Marco Aurélio enxerga as agressões de Daniel Silveira aos magistrados, ao Supremo e à própria democracia como "visão totalitária de uma corrente do populismo de direita. Lamenta que o deputado não tenha recebido nenhum bom exemplo de Jair Bolsonaro, de quem é aliado. O ministro aprovou o silêncio do presidente diante da prisão do deputado. "É uma posição nova. Ele está colocando as barbas de molho." Abaixo a íntegra da conversa:

— Na sessão em que o plenário do Supremo referendou a prisão de Daniel Silveira, o senhor disse que não viu nos seus mais de 40 anos de magistratura nada tão virulento quanto o vídeo divulgado pelo deputado. É isso mesmo? Exatamente. Nunca vi algo tão virulento. Esses fatos têm sido reiterados, de forma cada vez mais estarrecedora. Isso nos leva a uma preocupação maior com o próprio Estado. Não fui conferir, mas ouvi algo muito preocupante. Soube que esse deputado teria sido eleito impulsionado por um Estado paralelo. Um Estado representado pela delinquência, sobretudo pelas milícias. Com todo o seu currículo de transgressões, acabou eleito. Tudo o que diz é muito chulo. Quando me mandaram o vídeo não acreditei. Fiquei perplexo.

— Que efeitos a prisão do deputado pode produzir? Creio que a prisão tem que ressoar. Convém lembrar que foi confirmada pelo Supremo a uma só voz.

Acha que o uníssono do Supremo ecoará na Câmara? Antes, a Câmara se defrontaria com um ato individual do ministro Alexandre de Moraes. Poderia vir a suspender esse ato. Agora, é um ato de todo o colegiado, sem qualquer voto divergente. Penso que os deputados federais e a própria direção da Câmara tem que se preocupar com a repercussão junto à sociedade.

Não crê em reversão da prisão no plenário da Câmara? A Constituição está em pleno vigor. Pelo artigo 53, os deputados podem afastar a prisão. Mas não creio que seja algo aceitável pelos homens de boa vontade. Não tenho a menor dúvida quanto à melhor solução. Se não há nesse caso concreto base para a confirmação da prisão pela Câmara, em que caso haverá?

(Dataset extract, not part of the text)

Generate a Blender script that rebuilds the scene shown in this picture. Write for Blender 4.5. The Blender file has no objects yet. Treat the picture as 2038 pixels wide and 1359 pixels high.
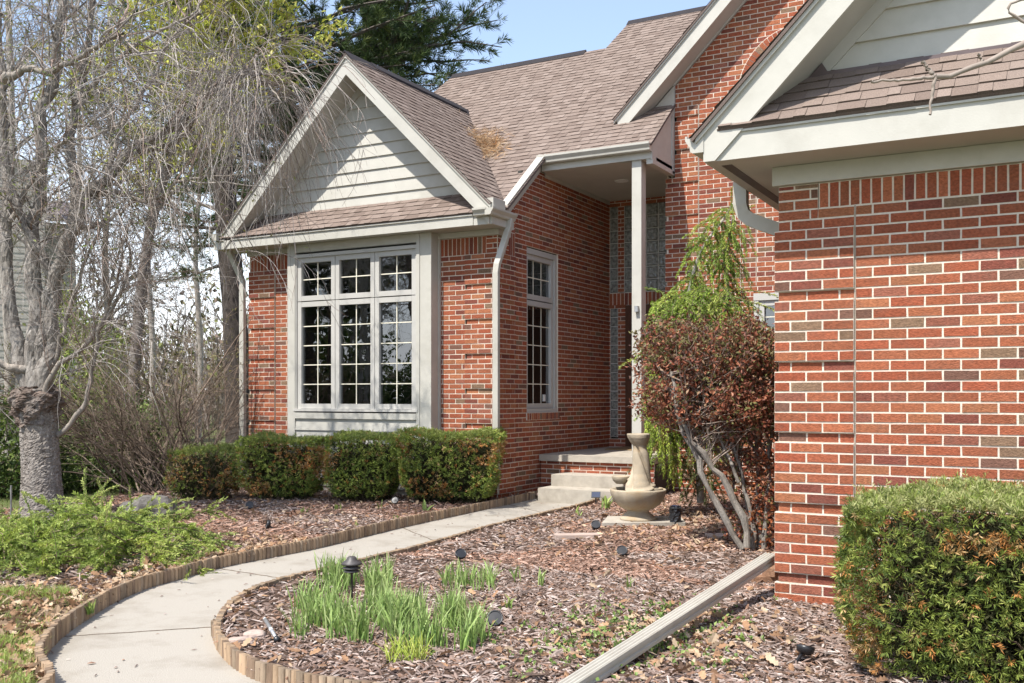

— Discute-se nos bastidores da Câmara a hipótese de celebração de um acordo com o Supremo. O que acha? Esse cachimbo eu não fumo. Não ocupo uma cadeira voltada às relações públicas. Sou juiz. Terminarei em julho meus dias de juiz. Não pretendo mudar meu modo de agir. Que acordo faríamos? Um acordo para passar a mão na cabeça desse rapaz? O Supremo não pode fazer acordo. Não se pode dar o dito pelo não dito. Isso desqualificaria o Supremo, última trincheira da cidadania. Vamos ver o que o Arthur Lira vai conseguir com os seus pares. Eles prestam contas não ao Supremo, mas à sociedade. Embora a memória do brasileiro seja ruim, é preciso lembrar que de quatro em quatro anos há eleições.

— A decisão do Supremo foi mais rápida do que o convencional, não? Exatamente. Não tivemos aquelas ladainhas. Eles conversaram entre si. Não falaram comigo, porque não admito conversas na minha vida de juiz. Não quero estar atrelado a nada. Quero estar solto na bancada. Mas não tenho a menor dúvida de que os ministros combinaram que confirmariam a prisão. Não somos ingênuos.

— Enxerga a manifestação do deputado como um fenômeno isolado? Vejo como visão totalitária de uma corrente do populismo de direita. Há algo que aprendemos com os nossos pais: o exemplo vem de cima. Ele talvez tenha desejado fazer uma gracinha para o presidente da República.

— O que achou da manifestação do ex-comandante do Exército Eduardo Villas Bôas, usada pelo deputado como pretexto para atacar o Supremo? Para mim, é matéria requentada. Na época do julgamento de um habeas corpus do Lula, o general insinuou que as Forças Armadas estavam preocupadas. Foi entendido na época como uma pressão indevida sobre o Judiciário, tanto que o Celso de Mello fez uma manifestação muito dura. Não tem cabimento. Comandante do Exército deve comandar o Exército.

— A novidade revelada em livro é a admissão de que o Alto Comando do Exército endossou a manifestação do general. O que achou? Não me iludo, eles conversaram entre si. Não tenho dúvida. Nada disso ajuda. Com essas crises, o presidente tende para um grupo de apoiadores. E é um grupo grande. O que se vê é uma fragilização das instituições.

— O que achou do silêncio do presidente Bolsonaro em relação à prisão de um aliado? A postura dele nesse primeiro momento foi correta. Ele é o presidente da República. Esse comportamento é uma posição nova. Está colocando as barbas de molho.